Graphwar provides examples of:

  • Comeback Mechanic: A subtle one. Your function could well fail or miss the first time you try it, but may only need slight modifications to succeed, and the function that a soldier shoots is saved so that when you next control him you can easily change it and try again. However, if you have four soldiers alive you'll have to wait three more turns before you get back to the original soldier, while an opponent down to his last soldier can work on the same function during every one of his turns. This, combined with the fact that a single well-executed shot can wipe out an entire enemy team, means comebacks are much more common than in other artillery-type games.
  • Friendly Fireproof: Averted almost entirely - you can't shoot backwards, but your shots may hit and kill your own soldiers if they're in front of you.
  • Logic Bomb: Functions may stop and explode as soon as they're fired if you do something mathematically impossible (such as dividing by zero or trying to find the square root of a negative number).
  • No Plot? No Problem!
  • One-Hit-Point Wonder: Mixed with One-Hit Polykill: Shots kill soldiers instantly and only stop when they travel too far, become mathematically impossible or hit an obstacle or the edge of the screen.

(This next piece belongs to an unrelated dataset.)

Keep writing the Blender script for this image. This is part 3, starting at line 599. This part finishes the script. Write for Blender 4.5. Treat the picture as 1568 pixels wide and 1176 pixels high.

  • One-Word Title: Due to a Portmantitle compound of Graph and War, since this is about graphing and battles between shooters.
  • Painfully Slow Projectile: Primarily because of Rule of Cool, since soldiers have no way of dodging enemy shots.
  • Randomly Generated Levels: Levels consist of a random number of solid circular obstacles of random sizes placed in random positions on a Cartesian plane. Soldiers of each team are then put in random positions on either half of the plane.
  • Robo Teching: Many shots end up looking like this, especially when the absolute value function is incorporated.
  • Your Head A-Splode: Since soldiers visually consist of nothing but disembodied heads, this is to be expected.